Les faits se déroulent le 21 août 2013, dans la plaine agricole de la Ghoutta, non loin de Damas. En pleine nuit, des habitants sont pris de convulsions et de suffocation, 1 500 d’entre eux décèdent, selon une estimation. Très vite, les vidéos tournées sur le terrain montrent des victimes dont les symptômes sont compatibles avec ceux provoqués par une attaque chimique.
Dans les jours qui suivent, le régime de Bachar el-Assad est accusé, notamment sur la base de deux rapports des renseignements américains et français, selon lesquels cette attaque « massive et coordonnée » a forcément été lancée par le régime. On parle alors d’une opération militaire pour « punir » le régime el-Assad, selon le terme employé par le président français François Hollande. La suite sera toute autre : pas d’opération militaire, mais un accord américano-russe sur le démantèlement de l’arsenal chimique syrien.
Une portée maximale de 2 km
Six mois plus tard, deux experts américains jettent une lumière nouvelle sur ces évènements. Richard Lloyd est un ancien inspecteur de l’ONU spécialiste en armement, et Théodore Postol est professeur de Sciences et de Sécurité internationale au MIT, le Massachusetts Institute of Technology. Les deux spécialistes n’ont pas pu se rendre en Syrie pour des raisons évidentes mais ils ont étudié des photos et des vidéos de l’attaque et ils estiment que le gaz employé pour cette attaque n’a pu être tiré d’une zone contrôlée par le régime.
« Nous avons de nombreuses photos de ces munitions qui ressemblent à des boites de conserve auxquelles aurait été attaché un propulseur de roquette, explique Théodore Postol, joint par RFI et avec un calcul très simple nous pouvons déterminer que cette roquette ne peut pas voler plus de 2 kilomètres. Le tir n’a pas pu venir du centre d’une zone contrôlée par le gouvernement syrien, ni d’aucune zone contrôlée par le gouvernement. Pour cela, il aurait fallu un engin capable de voler au moins 10 kilomètres. »
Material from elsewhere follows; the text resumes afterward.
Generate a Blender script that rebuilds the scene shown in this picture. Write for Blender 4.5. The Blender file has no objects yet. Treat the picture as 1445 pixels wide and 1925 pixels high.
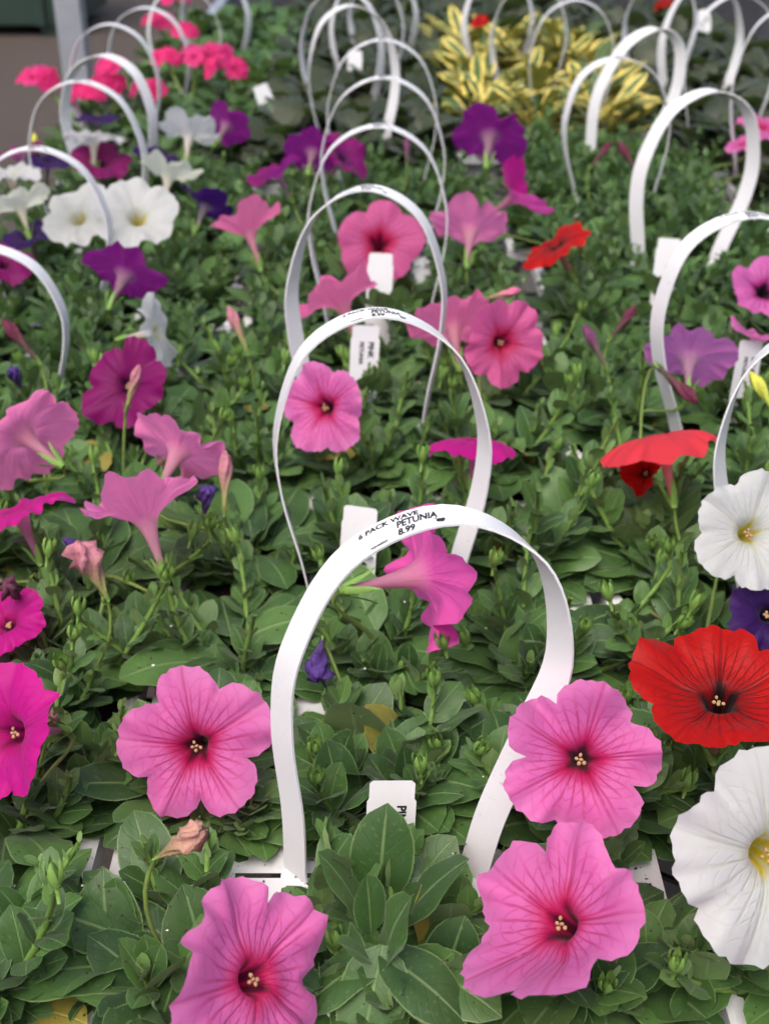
import bpy, math, random
import numpy as np
from mathutils import Vector, Matrix
R = math.radians
rng = random.Random(7)
S = bpy.context.scene
COL = S.collection

# ------------------------------------------------------------------ camera, sky, sun, exposure
CAM_Z, PITCH, FPX = 0.535, R(30.6), 2300.0
cd = bpy.data.cameras.new('camera'); cam = bpy.data.objects.new('camera', cd); COL.objects.link(cam)
cd.sensor_fit = 'VERTICAL'; cd.sensor_height = 22.3; cd.sensor_width = 22.3
cd.lens = FPX / 1925 * 22.3
cd.clip_start = 0.02; cd.clip_end = 200
cam.location = (0, 0, CAM_Z); cam.rotation_euler = (math.pi/2 - PITCH, 0, 0)
cd.dof.use_dof = True; cd.dof.focus_distance = 0.57; cd.dof.aperture_fstop = 7.2
S.camera = cam
W = bpy.data.worlds.new('World'); S.world = W; W.use_nodes = True
nt = W.node_tree; bg = nt.nodes['Background']
sky = nt.nodes.new('ShaderNodeTexSky'); sky.sky_type = 'NISHITA'; sky.sun_disc = False
SUN_EL, SUN_AZ = R(60), R(205)            # high, behind the photographer
sky.sun_elevation = SUN_EL; sky.sun_rotation = SUN_AZ
sky.air_density = 1.0; sky.dust_density = 5.0; sky.ozone_density = 0.3
nt.links.new(sky.outputs[0], bg.inputs[0]); bg.inputs[1].default_value = 0.105
sl = bpy.data.lights.new('sun', 'SUN'); sun = bpy.data.objects.new('sun', sl); COL.objects.link(sun)
sl.energy = 1.1; sl.angle = R(45); sl.color = (1.0, 0.99, 0.98)
_d = Vector((math.sin(SUN_AZ)*math.cos(SUN_EL), math.cos(SUN_AZ)*math.cos(SUN_EL), math.sin(SUN_EL)))
sun.rotation_euler = _d.to_track_quat('Z', 'Y').to_euler(); sun.location = (0, 0, 3)
S.view_settings.view_transform = 'Standard'; S.view_settings.look = 'None'
S.view_settings.exposure = 1.14; S.view_settings.gamma = 1.0
S.cycles.max_bounces = 4; S.cycles.diffuse_bounces = 2; S.cycles.transmission_bounces = 3; S.cycles.use_denoising = True
S.cycles.use_adaptive_sampling = True; S.cycles.adaptive_threshold = 0.035

# ------------------------------------------------------------------ helpers
ZR = 0.065                                  # height of the tray rims above the bench mesh
CR_, CU, CF = Vector((1,0,0)), Vector((0, math.sin(PITCH), math.cos(PITCH))), Vector((0, math.cos(PITCH), -math.sin(PITCH)))
CP = Vector((0,0,CAM_Z))
def back(px, py, z):
    d = CF + CR_*((px-722.5)/FPX) - CU*((py-962.5)/FPX)
    return CP + d*((z-CAM_Z)/d.z)
def proj(p):
    v = p - CP; t = v.dot(CF)
    return 722.5 + FPX*v.dot(CR_)/t, 962.5 - FPX*v.dot(CU)/t, t
def camdir(n):
    return (CR_*n[0] + CU*n[1] - CF*n[2]).normalized()
def sm(x, a, b):
    x = np.clip((np.asarray(x, float)-a)/(b-a), 0, 1); return x*x*(3-2*x)

def mesh(name, verts, faces, uv=None, smooth=True):
    me = bpy.data.meshes.new(name)
    me.from_pydata([tuple(v) for v in verts], [], [tuple(f) for f in faces])
    if uv is not None:
        lay = me.uv_layers.new(name='UVMap')
        idx = np.empty(len(me.loops), np.int32); me.loops.foreach_get('vertex_index', idx)
        lay.data.foreach_set('uv', np.asarray(uv, np.float32)[idx].ravel())
    if smooth: me.polygons.foreach_set('use_smooth', [True]*len(me.polygons))
    me.update(); return me
def obj(name, me, mat=None, parent=None, mw=None):
    o = bpy.data.objects.new(name, me); COL.objects.link(o)
    if mat is not None and me is not None and len(me.materials) == 0: me.materials.append(mat)
    if parent is not None: o.parent = parent
    if mw is not None: o.matrix_local = mw
    return o
def tag(o, label, cat=None, group=None, kind=None):
    if label: o['label'] = label
    if cat: o['category'] = cat
    if group: o['group'] = group
    if kind: o['kind'] = kind
    return o
class MB:
    def __init__(s): s.v = []; s.f = []
    def add(s, vs, fs):
        k = len(s.v); s.v += [tuple(v) for v in vs]; s.f += [tuple(i+k for i in f) for f in fs]
    def box(s, a, b):
        x0,y0,z0 = a; x1,y1,z1 = b
        s.add([(x0,y0,z0),(x1,y0,z0),(x1,y1,z0),(x0,y1,z0),(x0,y0,z1),(x1,y0,z1),(x1,y1,z1),(x0,y1,z1)],
              [(0,3,2,1),(4,5,6,7),(0,1,5,4),(1,2,6,5),(2,3,7,6),(3,0,4,7)])
    def tube(s, pts, rad, n=6, cap=True):
        k = len(s.v); pts = [Vector(p) for p in pts]
        for i, p in enumerate(pts):
            t = (pts[min(i+1,len(pts)-1)] - pts[max(i-1,0)]).normalized()
            a = t.cross(Vector((0.3,0.2,1))).normalized(); b = t.cross(a)
            r = rad[i] if isinstance(rad, (list,tuple)) else rad
            for j in range(n):
                an = 2*math.pi*j/n; s.v.append(tuple(p + (a*math.cos(an)+b*math.sin(an))*r))
        for i in range(len(pts)-1):
            for j in range(n):
                s.f.append((k+i*n+j, k+i*n+(j+1)%n, k+(i+1)*n+(j+1)%n, k+(i+1)*n+j))
        if cap:
            s.f.append(tuple(k+j for j in range(n))); s.f.append(tuple(k+(len(pts)-1)*n+n-1-j for j in range(n)))
    def mesh(s, name='m', smooth=True): return mesh(name, s.v, s.f, None, smooth)

# ------------------------------------------------------------------ node helpers / materials
class NT:
    def __init__(s, name):
        s.m = bpy.data.materials.new(name); s.m.use_nodes = True
        s.t = s.m.node_tree; s.t.nodes.clear()
        s.out = s.t.nodes.new('ShaderNodeOutputMaterial')
    def n(s, typ, **kw):
        k = s.t.nodes.new(typ)
        for a, b in kw.items(): setattr(k, a, b)
        return k
    def set(s, sock, v):
        if isinstance(v, bpy.types.NodeSocket): s.t.links.new(v, sock)
        elif v is not None: sock.default_value = v
    def m_(s, op, a, b=None, c=None, clamp=False):
        k = s.n('ShaderNodeMath', operation=op); k.use_clamp = clamp
        for i, v in enumerate((a, b, c)): s.set(k.inputs[i], v)
        return k.outputs[0]
    def step(s, x, lo, hi):
        k = s.n('ShaderNodeMapRange', interpolation_type='SMOOTHSTEP')
        s.set(k.inputs[0], x); s.set(k.inputs[1], lo); s.set(k.inputs[2], hi); return k.outputs[0]
    def mix(s, f, a, b, blend='MIX'):
        k = s.n('ShaderNodeMix', data_type='RGBA', blend_type=blend)
        s.set(k.inputs[0], f); s.set(k.inputs[6], a if not isinstance(a, tuple) else (*a,1)[:4]); s.set(k.inputs[7], b if not isinstance(b, tuple) else (*b,1)[:4])
        return k.outputs[2]
    def noise(s, vec, scale, detail=3, rough=.5):
        k = s.n('ShaderNodeTexNoise'); s.set(k.inputs['Vector'], vec); k.inputs['Scale'].default_value = scale
        k.inputs['Detail'].default_value = detail; k.inputs['Roughness'].default_value = rough
        return k.outputs[0]
    def bump(s, h, strength, dist):
        k = s.n('ShaderNodeBump'); s.set(k.inputs['Height'], h); k.inputs['Strength'].default_value = strength
        k.inputs['Distance'].default_value = dist; return k.outputs[0]
    def pbr(s, col, rough=.5, normal=None, transl=0, tcol=None, spec=.5, sheen=0, metallic=0):
        p = s.n('ShaderNodeBsdfPrincipled'); s.set(p.inputs['Base Color'], col if not isinstance(col, tuple) else (*col,1)[:4])
        s.set(p.inputs['Roughness'], rough); p.inputs['Specular IOR Level'].default_value = spec
        p.inputs['Metallic'].default_value = metallic
        if sheen: p.inputs['Sheen Weight'].default_value = sheen; p.inputs['Sheen Roughness'].default_value = .4
        if normal is not None: s.set(p.inputs['Normal'], normal)
        res = p.outputs[0]
        if transl:
            tr = s.n('ShaderNodeBsdfTranslucent'); s.set(tr.inputs[0], tcol if tcol is not None else col)
            mx = s.n('ShaderNodeMixShader'); mx.inputs[0].default_value = transl
            s.t.links.new(res, mx.inputs[1]); s.t.links.new(tr.outputs[0], mx.inputs[2]); res = mx.outputs[0]
        s.t.links.new(res, s.out.inputs[0]); return s.m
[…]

Cela ne disculpe pas Bachar el-Assad
Cela disculpe-t-il le régime de Bachar el-Assad ? Personne ne peut raisonnablement l’affirmer, d’ailleurs les auteurs de la recherche s’en gardent bien. Ils se contentent de souligner une faille dans les analyses qui ont été brandies à l’époque pour justifier une intervention militaire, même si celle-ci n’a finalement pas eu lieu.
Chercheur associé à la Fondation pour la Recherche Stratégique et spécialiste des armes chimiques, Olivier Lepick estime que les arguments des deux experts américains « ne peuvent être balayés d’un revers de main ». Néanmoins, ils ne font pas changer d’avis ce chercheur français, selon lequel, « la simultanéité des attaques et la quantité de Sarin utilisé rend très peu plausible le fait que la rébellion ait pu mener ces attaques. Je ne crois pas que la rébellion dispose du savoir-faire tactique nécessaire ».
D’autres spécialistes penchent pour une autre lecture. C’est le cas de Fabrice Balanche, maître de conférences à l’Université de Lyon 2, pour qui « ces armes chimiques sont assez facilement utilisables par l’opposition ». Pour ce spécialiste de la Syrie, le scénario d’une attaque menée par des rebelles « a du sens » même si le travail des deux experts « nedisculpe pas pour autant le régime de Bachar el-Assad ». « Il y a un doute… contrairement à ce qu’on avait pu nous dire pour justifier des frappes françaises et américaines sur la Syrie », conclut Fabrice Balanche.
Rappelons enfin que ce sont d’autres armes que les armes chimiques qui tuent tous les jours en Syrie, à commencer par ces barils remplis d’explosifs que l’armée de Bachar el-Assad largue sur les villes qui échappent à son contrôle, notamment Alep, dans le nord. Le conflit en Syrie a fait 140 000 morts en moins de 3 ans, selon le décompte de l’Observatoire syrien des droits de l’homme.